Participants safely view the eclipse at approximately 90% totality in Davis.

The National Youth Science Academy (NYSAcademy) hosted a solar eclipse event on Monday, April 8th at our Davis Campus. About 450 people attended the event throughout the day. Students from Tucker Valley Elementary Middle School, Davis Thomas Elementary Middle School, the Mountain Laurel Learning Cooperative, homeschoolers, and other visitors participated.

Students enjoyed numerous activities – including an inflatable dome planetarium show, homemade pinhole cameras to view the eclipse, and a talk by Dr. Ryan Haupt, Executive Director of NYSAcademy, on women in STEM featuring WV’s own Katherine Johnson in particular. Students also made science-related projects in the MakerSpace – including eclipse masks on the laser engraver and bracelets that helped demonstrate the Purkinje effect, where red colors appear darker relative to other colors as the light levels decrease during an eclipse event.

  • Local artist and educator, Nanette Seligman, assists a student with his bracelet to demonstrate the Purkinje effect.
  • George Hebb, of The Computer Shop in Oakland, MD, works with students on the laser engraver to cut out eyeholes for eclipse glasses on student-designed paper plate sun masks.
  • Executive Director Ryan Haupt demonstrates the dynamics of an eclipse event to a group of students.
  • Participants safely view the eclipse at approximately 90% totality in Davis.

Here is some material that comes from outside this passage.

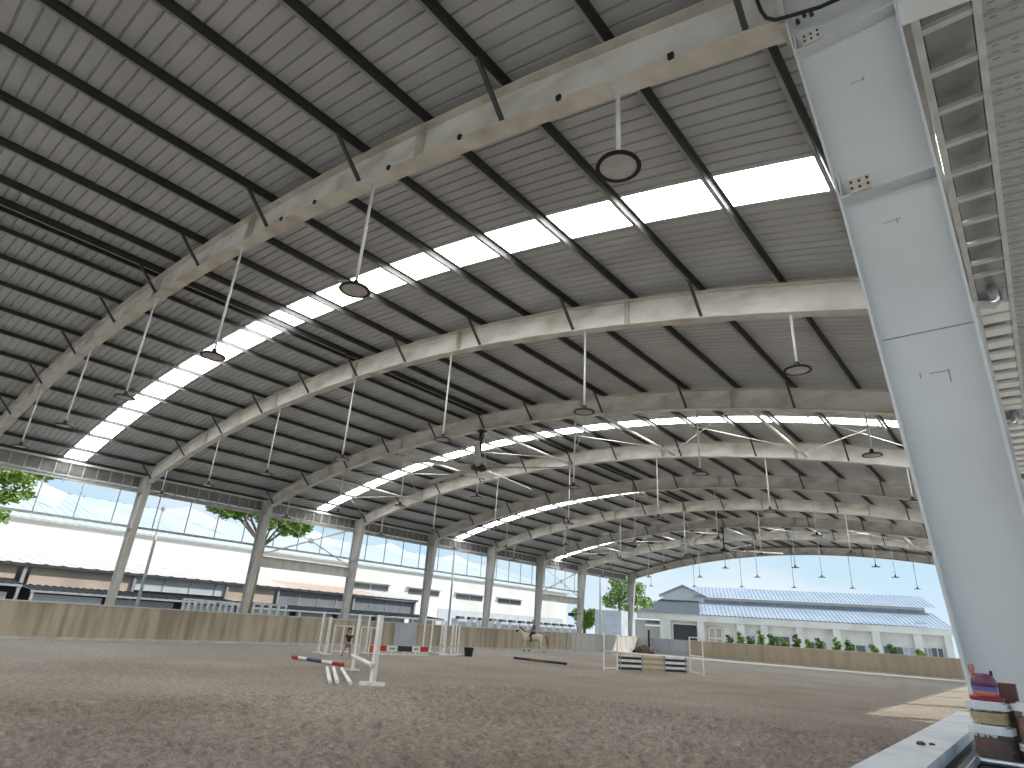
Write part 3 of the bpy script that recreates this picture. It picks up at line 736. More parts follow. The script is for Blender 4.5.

Jerod Caligiuri, Assistant Professor of Mathematics and Physics at Davis and Elkins College, led instruction and hands-on demos on the science of eclipses, including viewing the eclipse through a telescope with a sun filter for safety. Astronaut snacks such as cured meats from The Charm Farm in Beverly, local jerky, and dried fruits were provided for all to enjoy.

“We couldn’t think of a better way to spend such an important astronomical moment!” said April Miller of the Tucker County Family Support Center, who helped organize the event and make it such a success.

Ryan Haupt commented that: “Solar eclipses provide a rare opportunity to really feel our place in the universe. They’re a great chance to put our phones away and experience a cosmic event as a brief moment of shared awe and we are so grateful to have been able to enjoy this time with the local community.”

Many thanks to NASA WV Space Grant Consortium and the Parker Solar Probe for providing funds and eclipse glasses for this event.